┌──

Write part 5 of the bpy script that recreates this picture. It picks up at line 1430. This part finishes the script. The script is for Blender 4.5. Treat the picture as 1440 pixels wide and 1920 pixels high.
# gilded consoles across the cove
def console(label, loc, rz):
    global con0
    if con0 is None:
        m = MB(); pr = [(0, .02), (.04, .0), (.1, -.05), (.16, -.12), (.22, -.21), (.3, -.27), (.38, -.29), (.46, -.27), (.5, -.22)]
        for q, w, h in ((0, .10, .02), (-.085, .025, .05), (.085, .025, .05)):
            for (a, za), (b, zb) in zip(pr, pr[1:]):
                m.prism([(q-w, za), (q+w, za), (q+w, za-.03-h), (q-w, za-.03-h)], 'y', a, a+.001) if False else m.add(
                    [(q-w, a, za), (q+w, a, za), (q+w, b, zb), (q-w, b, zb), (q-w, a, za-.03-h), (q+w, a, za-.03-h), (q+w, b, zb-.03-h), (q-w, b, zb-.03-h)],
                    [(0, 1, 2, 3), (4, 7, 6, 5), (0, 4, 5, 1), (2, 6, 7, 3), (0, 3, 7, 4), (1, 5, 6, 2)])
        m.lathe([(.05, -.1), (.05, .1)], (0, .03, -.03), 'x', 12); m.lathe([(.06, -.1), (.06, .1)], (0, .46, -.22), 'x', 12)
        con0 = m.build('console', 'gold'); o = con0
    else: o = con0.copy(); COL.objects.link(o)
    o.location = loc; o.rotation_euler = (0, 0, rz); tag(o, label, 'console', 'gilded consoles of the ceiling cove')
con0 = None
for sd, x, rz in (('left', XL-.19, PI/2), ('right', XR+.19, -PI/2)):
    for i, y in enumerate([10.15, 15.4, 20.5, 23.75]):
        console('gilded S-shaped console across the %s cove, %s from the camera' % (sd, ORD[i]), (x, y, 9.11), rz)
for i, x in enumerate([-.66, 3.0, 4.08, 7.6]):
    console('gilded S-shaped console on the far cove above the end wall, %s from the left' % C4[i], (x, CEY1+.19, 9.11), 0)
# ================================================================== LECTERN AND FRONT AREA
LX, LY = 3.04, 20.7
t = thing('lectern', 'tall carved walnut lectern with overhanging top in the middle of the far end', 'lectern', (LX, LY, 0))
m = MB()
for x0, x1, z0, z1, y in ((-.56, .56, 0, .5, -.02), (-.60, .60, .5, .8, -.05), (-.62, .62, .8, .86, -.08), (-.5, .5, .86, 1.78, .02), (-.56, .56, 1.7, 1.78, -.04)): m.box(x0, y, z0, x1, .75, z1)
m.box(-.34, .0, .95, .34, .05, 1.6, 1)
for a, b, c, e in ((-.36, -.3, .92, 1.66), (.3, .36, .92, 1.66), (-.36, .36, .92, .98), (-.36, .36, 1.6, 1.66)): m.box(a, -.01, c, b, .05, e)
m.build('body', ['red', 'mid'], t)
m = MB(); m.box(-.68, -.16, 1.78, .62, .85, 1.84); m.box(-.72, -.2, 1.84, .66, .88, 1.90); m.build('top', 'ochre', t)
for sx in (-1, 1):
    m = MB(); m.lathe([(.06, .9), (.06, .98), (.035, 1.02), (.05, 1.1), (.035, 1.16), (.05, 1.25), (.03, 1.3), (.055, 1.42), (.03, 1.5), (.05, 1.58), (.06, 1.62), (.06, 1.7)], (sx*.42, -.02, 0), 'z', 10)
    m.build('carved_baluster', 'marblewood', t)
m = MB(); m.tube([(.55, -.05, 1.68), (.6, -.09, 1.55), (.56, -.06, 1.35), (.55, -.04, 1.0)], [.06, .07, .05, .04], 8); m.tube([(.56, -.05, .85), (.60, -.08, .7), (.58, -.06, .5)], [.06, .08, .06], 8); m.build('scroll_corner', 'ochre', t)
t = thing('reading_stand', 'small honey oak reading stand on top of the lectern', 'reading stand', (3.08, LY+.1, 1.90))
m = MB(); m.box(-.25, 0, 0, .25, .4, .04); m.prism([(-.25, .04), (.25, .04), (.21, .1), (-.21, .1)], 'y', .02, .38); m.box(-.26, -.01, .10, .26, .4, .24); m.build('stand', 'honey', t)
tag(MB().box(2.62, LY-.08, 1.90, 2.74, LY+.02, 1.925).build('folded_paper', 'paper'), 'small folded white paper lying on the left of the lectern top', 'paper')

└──

→ WHAT YOU ARE ASKED TO DO
Print the whole listing exactly as it is.

→ ANSWER IN FULL
Write part 5 of the bpy script that recreates this picture. It picks up at line 1430. This part finishes the script. The script is for Blender 4.5. Treat the picture as 1440 pixels wide and 1920 pixels high.
# gilded consoles across the cove
def console(label, loc, rz):
    global con0
    if con0 is None:
        m = MB(); pr = [(0, .02), (.04, .0), (.1, -.05), (.16, -.12), (.22, -.21), (.3, -.27), (.38, -.29), (.46, -.27), (.5, -.22)]
        for q, w, h in ((0, .10, .02), (-.085, .025, .05), (.085, .025, .05)):
            for (a, za), (b, zb) in zip(pr, pr[1:]):
                m.prism([(q-w, za), (q+w, za), (q+w, za-.03-h), (q-w, za-.03-h)], 'y', a, a+.001) if False else m.add(
                    [(q-w, a, za), (q+w, a, za), (q+w, b, zb), (q-w, b, zb), (q-w, a, za-.03-h), (q+w, a, za-.03-h), (q+w, b, zb-.03-h), (q-w, b, zb-.03-h)],
                    [(0, 1, 2, 3), (4, 7, 6, 5), (0, 4, 5, 1), (2, 6, 7, 3), (0, 3, 7, 4), (1, 5, 6, 2)])
        m.lathe([(.05, -.1), (.05, .1)], (0, .03, -.03), 'x', 12); m.lathe([(.06, -.1), (.06, .1)], (0, .46, -.22), 'x', 12)
        con0 = m.build('console', 'gold'); o = con0
    else: o = con0.copy(); COL.objects.link(o)
    o.location = loc; o.rotation_euler = (0, 0, rz); tag(o, label, 'console', 'gilded consoles of the ceiling cove')
con0 = None
for sd, x, rz in (('left', XL-.19, PI/2), ('right', XR+.19, -PI/2)):
    for i, y in enumerate([10.15, 15.4, 20.5, 23.75]):
        console('gilded S-shaped console across the %s cove, %s from the camera' % (sd, ORD[i]), (x, y, 9.11), rz)
for i, x in enumerate([-.66, 3.0, 4.08, 7.6]):
    console('gilded S-shaped console on the far cove above the end wall, %s from the left' % C4[i], (x, CEY1+.19, 9.11), 0)
# ================================================================== LECTERN AND FRONT AREA
LX, LY = 3.04, 20.7
t = thing('lectern', 'tall carved walnut lectern with overhanging top in the middle of the far end', 'lectern', (LX, LY, 0))
m = MB()
for x0, x1, z0, z1, y in ((-.56, .56, 0, .5, -.02), (-.60, .60, .5, .8, -.05), (-.62, .62, .8, .86, -.08), (-.5, .5, .86, 1.78, .02), (-.56, .56, 1.7, 1.78, -.04)): m.box(x0, y, z0, x1, .75, z1)
m.box(-.34, .0, .95, .34, .05, 1.6, 1)
for a, b, c, e in ((-.36, -.3, .92, 1.66), (.3, .36, .92, 1.66), (-.36, .36, .92, .98), (-.36, .36, 1.6, 1.66)): m.box(a, -.01, c, b, .05, e)
m.build('body', ['red', 'mid'], t)
m = MB(); m.box(-.68, -.16, 1.78, .62, .85, 1.84); m.box(-.72, -.2, 1.84, .66, .88, 1.90); m.build('top', 'ochre', t)
for sx in (-1, 1):
    m = MB(); m.lathe([(.06, .9), (.06, .98), (.035, 1.02), (.05, 1.1), (.035, 1.16), (.05, 1.25), (.03, 1.3), (.055, 1.42), (.03, 1.5), (.05, 1.58), (.06, 1.62), (.06, 1.7)], (sx*.42, -.02, 0), 'z', 10)
    m.build('carved_baluster', 'marblewood', t)
m = MB(); m.tube([(.55, -.05, 1.68), (.6, -.09, 1.55), (.56, -.06, 1.35), (.55, -.04, 1.0)], [.06, .07, .05, .04], 8); m.tube([(.56, -.05, .85), (.60, -.08, .7), (.58, -.06, .5)], [.06, .08, .06], 8); m.build('scroll_corner', 'ochre', t)
t = thing('reading_stand', 'small honey oak reading stand on top of the lectern', 'reading stand', (3.08, LY+.1, 1.90))
m = MB(); m.box(-.25, 0, 0, .25, .4, .04); m.prism([(-.25, .04), (.25, .04), (.21, .1), (-.21, .1)], 'y', .02, .38); m.box(-.26, -.01, .10, .26, .4, .24); m.build('stand', 'honey', t)
tag(MB().box(2.62, LY-.08, 1.90, 2.74, LY+.02, 1.925).build('folded_paper', 'paper'), 'small folded white paper lying on the left of the lectern top', 'paper')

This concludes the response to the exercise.